New England IPAs forego bitterness in favour of sweet notes. They’re smooth and they’re creamy. And they’re typically full of luscious and juicy notes of tropical fruit.
Frankly, they’re outstanding.
Which may well be the problem.
Following the rise of the New England IPA, has a certain style of beer become just too good?
The chances are I’m overreacting. After all, although hoppy beers continue to dominate beer shop line ups, few taprooms today offer no darks nor sours whatsoever. Until recently, doing so made little business sense.
Still, the fact that it’s now viable to run a taproom absent of variety is concerning.
And consider our current government’s recent beer duty ‘cut’.
The cut, at least when announced, only applied to beer sold in containers of 40 litres or more (at the time of writing, this is being reconsidered following a backlash). The idea, some say, was to skew the playing field in favour of ‘big beer’: big breweries sell beer in great quantities, while craft breweries tend to sell beer in 20 or 30 litre batches.

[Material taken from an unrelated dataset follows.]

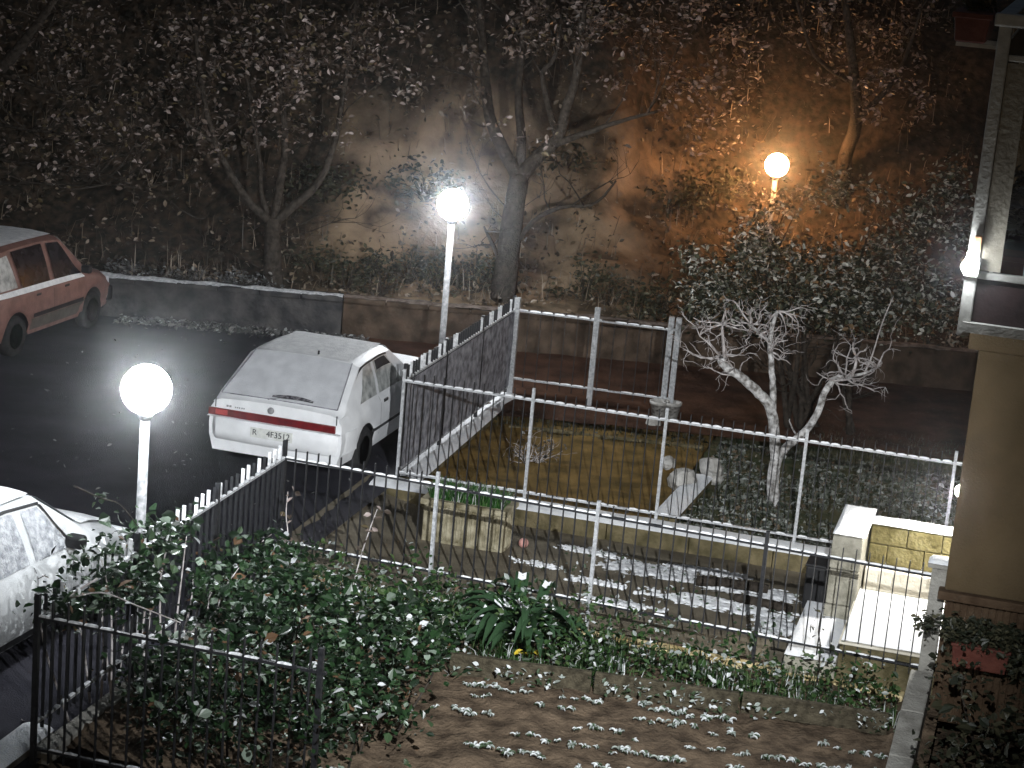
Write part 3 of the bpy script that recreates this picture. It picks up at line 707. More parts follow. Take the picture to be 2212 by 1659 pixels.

Whether or not it was a deliberately nepotistic move is the subject for another day. More relevant for the time being is, if the plans go ahead, brewers now have a further financial incentive to brew more of their popular lines and less of their small batch stuff… presumably making things even more homogenous than they already are.
Back in the taproom, chatting with the bartender and trying one or two of the beers, I raise my contention.
It’s a relatively hop-focused lineup, I say. And he understands what I’m referring to.
‘It is usually more varied,’ he notes. ‘We usually have…’ he turns to look at the line up. ‘Well, we usually have at least one sour on.’
For a second I consider asking why just the one – or where the sour is today, but I decide against it.
Instead, I choose which of the IPAs I want to drink first (Lonely Town by Howling Hops. A gem both tropical and resinous.), then I find myself a table and begin formulating the ending of this column.
Hoppy beers are fantastic, but what if they were just the beginning?
Experiment and explore and you’ll very much be rewarded. If you’re curious, here are one or two pointers to get you started…
Black IPAs are a great second step in beer exploration, because they pair lovely juicy hops with dark, roasted malts. Think of a beer that’s like a dark chocolate fruit & nut. Seek out Brick / Neon Raptor’s Black Light Black IPA or Wander Beyond’s Pod Impy Black IPA.
Biscuity, malty bitters tend to be popular in autumn, but there’s really no reason not to enjoy one as spring fades. Try Burnt Mill / Kyoto’s Other Worlds Extra Special Japanese Bitter or Yonder’s Boogie Modern Bitter for a modern version.
They’re potent but great. Think chewy caramels and toffees. DEYA / Boxcar’s Crocodile King Barley Wine was great. North Brew Co’s Good Things x North Barley Wine is a winner.
Roasty and toasty. Fans of coffee, take note. You can usually get hold of Pressure Drop’s Fashion London Porter. If you’re lucky, Kees Brewery’s Export Porter 1750 may be around.
Can be down-the-line or wild, wacky and wonderful. Look to Kernel’s Imperial Brown Stout London 1856 for the former and Amundsen’s Cherry & Chocolate Ganache Barrel Aged Dessert in a Can for the fun.
Different strands exist, but this isn’t a science lesson. Seek out Vault City’s Farm to Fermenter range. Brew York’s Le Mon Le Mon Imperial Lemon Sherbet Sour is fun.